## Exercise
Write the material out again exactly as it stands.

## Exercise material
- - - - -
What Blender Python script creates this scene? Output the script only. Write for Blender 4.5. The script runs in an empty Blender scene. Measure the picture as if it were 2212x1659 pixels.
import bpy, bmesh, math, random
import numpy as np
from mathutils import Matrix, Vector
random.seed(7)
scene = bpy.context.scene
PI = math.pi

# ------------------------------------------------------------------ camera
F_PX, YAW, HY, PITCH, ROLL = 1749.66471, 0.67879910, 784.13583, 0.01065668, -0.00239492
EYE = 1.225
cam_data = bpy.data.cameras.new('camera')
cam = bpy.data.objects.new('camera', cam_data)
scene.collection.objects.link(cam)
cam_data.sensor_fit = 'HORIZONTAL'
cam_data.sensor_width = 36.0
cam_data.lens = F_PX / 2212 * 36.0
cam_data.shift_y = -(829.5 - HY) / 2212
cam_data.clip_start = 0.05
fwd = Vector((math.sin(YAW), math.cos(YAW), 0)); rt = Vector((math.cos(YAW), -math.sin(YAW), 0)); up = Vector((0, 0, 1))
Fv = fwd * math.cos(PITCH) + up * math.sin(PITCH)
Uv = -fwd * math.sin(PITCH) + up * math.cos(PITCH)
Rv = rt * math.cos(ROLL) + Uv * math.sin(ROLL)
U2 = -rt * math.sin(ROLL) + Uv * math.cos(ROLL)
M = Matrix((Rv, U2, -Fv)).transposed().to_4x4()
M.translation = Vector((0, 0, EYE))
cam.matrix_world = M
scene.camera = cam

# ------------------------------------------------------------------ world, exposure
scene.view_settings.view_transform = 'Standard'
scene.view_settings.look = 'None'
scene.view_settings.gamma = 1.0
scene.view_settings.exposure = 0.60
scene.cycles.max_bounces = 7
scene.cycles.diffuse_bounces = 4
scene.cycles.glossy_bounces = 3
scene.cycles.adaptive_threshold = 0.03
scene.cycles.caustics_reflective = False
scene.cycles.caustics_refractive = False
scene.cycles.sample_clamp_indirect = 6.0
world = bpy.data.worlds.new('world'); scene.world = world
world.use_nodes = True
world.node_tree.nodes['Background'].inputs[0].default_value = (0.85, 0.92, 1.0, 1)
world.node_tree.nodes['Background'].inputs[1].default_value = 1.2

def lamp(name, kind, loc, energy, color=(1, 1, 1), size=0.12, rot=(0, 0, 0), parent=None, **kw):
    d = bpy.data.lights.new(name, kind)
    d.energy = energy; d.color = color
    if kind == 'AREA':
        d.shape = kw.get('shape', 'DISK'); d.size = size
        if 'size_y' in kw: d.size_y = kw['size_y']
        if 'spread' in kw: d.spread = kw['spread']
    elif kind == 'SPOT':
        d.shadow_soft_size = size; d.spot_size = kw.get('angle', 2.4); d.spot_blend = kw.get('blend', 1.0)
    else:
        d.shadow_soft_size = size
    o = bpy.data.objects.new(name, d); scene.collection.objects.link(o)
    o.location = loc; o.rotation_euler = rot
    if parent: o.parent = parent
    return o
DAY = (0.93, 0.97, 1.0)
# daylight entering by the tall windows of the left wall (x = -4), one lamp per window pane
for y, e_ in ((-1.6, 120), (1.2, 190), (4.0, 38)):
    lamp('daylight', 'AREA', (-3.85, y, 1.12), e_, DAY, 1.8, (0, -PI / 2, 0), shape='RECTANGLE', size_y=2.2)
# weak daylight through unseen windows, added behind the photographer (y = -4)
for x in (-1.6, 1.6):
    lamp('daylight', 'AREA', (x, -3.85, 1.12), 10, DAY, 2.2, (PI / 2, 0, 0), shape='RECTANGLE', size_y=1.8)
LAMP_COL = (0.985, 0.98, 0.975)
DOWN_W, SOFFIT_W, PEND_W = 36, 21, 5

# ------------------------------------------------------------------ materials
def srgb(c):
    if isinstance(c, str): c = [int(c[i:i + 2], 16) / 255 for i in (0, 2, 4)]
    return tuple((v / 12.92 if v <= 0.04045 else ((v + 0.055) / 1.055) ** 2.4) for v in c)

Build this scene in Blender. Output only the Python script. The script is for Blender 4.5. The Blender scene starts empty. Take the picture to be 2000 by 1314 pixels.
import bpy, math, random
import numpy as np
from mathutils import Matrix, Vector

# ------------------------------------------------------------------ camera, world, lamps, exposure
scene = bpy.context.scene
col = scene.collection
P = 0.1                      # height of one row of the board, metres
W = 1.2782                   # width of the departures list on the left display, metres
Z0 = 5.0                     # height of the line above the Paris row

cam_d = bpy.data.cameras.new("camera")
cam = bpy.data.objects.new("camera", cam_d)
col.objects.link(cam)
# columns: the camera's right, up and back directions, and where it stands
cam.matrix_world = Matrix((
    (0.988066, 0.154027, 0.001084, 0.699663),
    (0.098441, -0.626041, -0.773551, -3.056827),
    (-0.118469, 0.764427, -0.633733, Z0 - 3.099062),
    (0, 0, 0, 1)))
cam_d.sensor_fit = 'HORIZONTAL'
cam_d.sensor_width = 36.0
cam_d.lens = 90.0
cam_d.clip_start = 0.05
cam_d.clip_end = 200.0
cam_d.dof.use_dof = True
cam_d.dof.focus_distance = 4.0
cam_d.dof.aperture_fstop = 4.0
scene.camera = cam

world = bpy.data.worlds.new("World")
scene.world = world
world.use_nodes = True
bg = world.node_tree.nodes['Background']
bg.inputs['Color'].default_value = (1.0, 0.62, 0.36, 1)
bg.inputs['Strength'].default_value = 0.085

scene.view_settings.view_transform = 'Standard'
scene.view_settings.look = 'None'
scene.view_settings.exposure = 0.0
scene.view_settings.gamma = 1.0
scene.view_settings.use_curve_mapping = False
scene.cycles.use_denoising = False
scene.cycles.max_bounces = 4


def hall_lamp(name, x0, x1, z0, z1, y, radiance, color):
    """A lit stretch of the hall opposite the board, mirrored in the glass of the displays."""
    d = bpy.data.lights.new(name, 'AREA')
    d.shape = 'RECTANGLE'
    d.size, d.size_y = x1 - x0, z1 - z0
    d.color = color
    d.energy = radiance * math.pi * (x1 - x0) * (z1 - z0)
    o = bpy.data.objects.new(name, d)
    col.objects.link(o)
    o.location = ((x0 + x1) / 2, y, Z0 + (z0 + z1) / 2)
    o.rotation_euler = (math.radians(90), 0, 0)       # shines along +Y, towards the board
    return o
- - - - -
## Exercise result
What Blender Python script creates this scene? Output the script only. Write for Blender 4.5. The script runs in an empty Blender scene. Measure the picture as if it were 2212x1659 pixels.
import bpy, bmesh, math, random
import numpy as np
from mathutils import Matrix, Vector
random.seed(7)
scene = bpy.context.scene
PI = math.pi

# ------------------------------------------------------------------ camera
F_PX, YAW, HY, PITCH, ROLL = 1749.66471, 0.67879910, 784.13583, 0.01065668, -0.00239492
EYE = 1.225
cam_data = bpy.data.cameras.new('camera')
cam = bpy.data.objects.new('camera', cam_data)
scene.collection.objects.link(cam)
cam_data.sensor_fit = 'HORIZONTAL'
cam_data.sensor_width = 36.0
cam_data.lens = F_PX / 2212 * 36.0
cam_data.shift_y = -(829.5 - HY) / 2212
cam_data.clip_start = 0.05
fwd = Vector((math.sin(YAW), math.cos(YAW), 0)); rt = Vector((math.cos(YAW), -math.sin(YAW), 0)); up = Vector((0, 0, 1))
Fv = fwd * math.cos(PITCH) + up * math.sin(PITCH)
Uv = -fwd * math.sin(PITCH) + up * math.cos(PITCH)
Rv = rt * math.cos(ROLL) + Uv * math.sin(ROLL)
U2 = -rt * math.sin(ROLL) + Uv * math.cos(ROLL)
M = Matrix((Rv, U2, -Fv)).transposed().to_4x4()
M.translation = Vector((0, 0, EYE))
cam.matrix_world = M
scene.camera = cam

# ------------------------------------------------------------------ world, exposure
scene.view_settings.view_transform = 'Standard'
scene.view_settings.look = 'None'
scene.view_settings.gamma = 1.0
scene.view_settings.exposure = 0.60
scene.cycles.max_bounces = 7
scene.cycles.diffuse_bounces = 4
scene.cycles.glossy_bounces = 3
scene.cycles.adaptive_threshold = 0.03
scene.cycles.caustics_reflective = False
scene.cycles.caustics_refractive = False
scene.cycles.sample_clamp_indirect = 6.0
world = bpy.data.worlds.new('world'); scene.world = world
world.use_nodes = True
world.node_tree.nodes['Background'].inputs[0].default_value = (0.85, 0.92, 1.0, 1)
world.node_tree.nodes['Background'].inputs[1].default_value = 1.2

def lamp(name, kind, loc, energy, color=(1, 1, 1), size=0.12, rot=(0, 0, 0), parent=None, **kw):
    d = bpy.data.lights.new(name, kind)
    d.energy = energy; d.color = color
    if kind == 'AREA':
        d.shape = kw.get('shape', 'DISK'); d.size = size
        if 'size_y' in kw: d.size_y = kw['size_y']
        if 'spread' in kw: d.spread = kw['spread']
    elif kind == 'SPOT':
        d.shadow_soft_size = size; d.spot_size = kw.get('angle', 2.4); d.spot_blend = kw.get('blend', 1.0)
    else:
        d.shadow_soft_size = size
    o = bpy.data.objects.new(name, d); scene.collection.objects.link(o)
    o.location = loc; o.rotation_euler = rot
    if parent: o.parent = parent
    return o
DAY = (0.93, 0.97, 1.0)
# daylight entering by the tall windows of the left wall (x = -4), one lamp per window pane
for y, e_ in ((-1.6, 120), (1.2, 190), (4.0, 38)):
    lamp('daylight', 'AREA', (-3.85, y, 1.12), e_, DAY, 1.8, (0, -PI / 2, 0), shape='RECTANGLE', size_y=2.2)
# weak daylight through unseen windows, added behind the photographer (y = -4)
for x in (-1.6, 1.6):
    lamp('daylight', 'AREA', (x, -3.85, 1.12), 10, DAY, 2.2, (PI / 2, 0, 0), shape='RECTANGLE', size_y=1.8)
LAMP_COL = (0.985, 0.98, 0.975)
DOWN_W, SOFFIT_W, PEND_W = 36, 21, 5

# ------------------------------------------------------------------ materials
def srgb(c):
    if isinstance(c, str): c = [int(c[i:i + 2], 16) / 255 for i in (0, 2, 4)]
    return tuple((v / 12.92 if v <= 0.04045 else ((v + 0.055) / 1.055) ** 2.4) for v in c)

Build this scene in Blender. Output only the Python script. The script is for Blender 4.5. The Blender scene starts empty. Take the picture to be 2000 by 1314 pixels.
import bpy, math, random
import numpy as np
from mathutils import Matrix, Vector

# ------------------------------------------------------------------ camera, world, lamps, exposure
scene = bpy.context.scene
col = scene.collection
P = 0.1                      # height of one row of the board, metres
W = 1.2782                   # width of the departures list on the left display, metres
Z0 = 5.0                     # height of the line above the Paris row

cam_d = bpy.data.cameras.new("camera")
cam = bpy.data.objects.new("camera", cam_d)
col.objects.link(cam)
# columns: the camera's right, up and back directions, and where it stands
cam.matrix_world = Matrix((
    (0.988066, 0.154027, 0.001084, 0.699663),
    (0.098441, -0.626041, -0.773551, -3.056827),
    (-0.118469, 0.764427, -0.633733, Z0 - 3.099062),
    (0, 0, 0, 1)))
cam_d.sensor_fit = 'HORIZONTAL'
cam_d.sensor_width = 36.0
cam_d.lens = 90.0
cam_d.clip_start = 0.05
cam_d.clip_end = 200.0
cam_d.dof.use_dof = True
cam_d.dof.focus_distance = 4.0
cam_d.dof.aperture_fstop = 4.0
scene.camera = cam

world = bpy.data.worlds.new("World")
scene.world = world
world.use_nodes = True
bg = world.node_tree.nodes['Background']
bg.inputs['Color'].default_value = (1.0, 0.62, 0.36, 1)
bg.inputs['Strength'].default_value = 0.085

scene.view_settings.view_transform = 'Standard'
scene.view_settings.look = 'None'
scene.view_settings.exposure = 0.0
scene.view_settings.gamma = 1.0
scene.view_settings.use_curve_mapping = False
scene.cycles.use_denoising = False
scene.cycles.max_bounces = 4


def hall_lamp(name, x0, x1, z0, z1, y, radiance, color):
    """A lit stretch of the hall opposite the board, mirrored in the glass of the displays."""
    d = bpy.data.lights.new(name, 'AREA')
    d.shape = 'RECTANGLE'
    d.size, d.size_y = x1 - x0, z1 - z0
    d.color = color
    d.energy = radiance * math.pi * (x1 - x0) * (z1 - z0)
    o = bpy.data.objects.new(name, d)
    col.objects.link(o)
    o.location = ((x0 + x1) / 2, y, Z0 + (z0 + z1) / 2)
    o.rotation_euler = (math.radians(90), 0, 0)       # shines along +Y, towards the board
    return o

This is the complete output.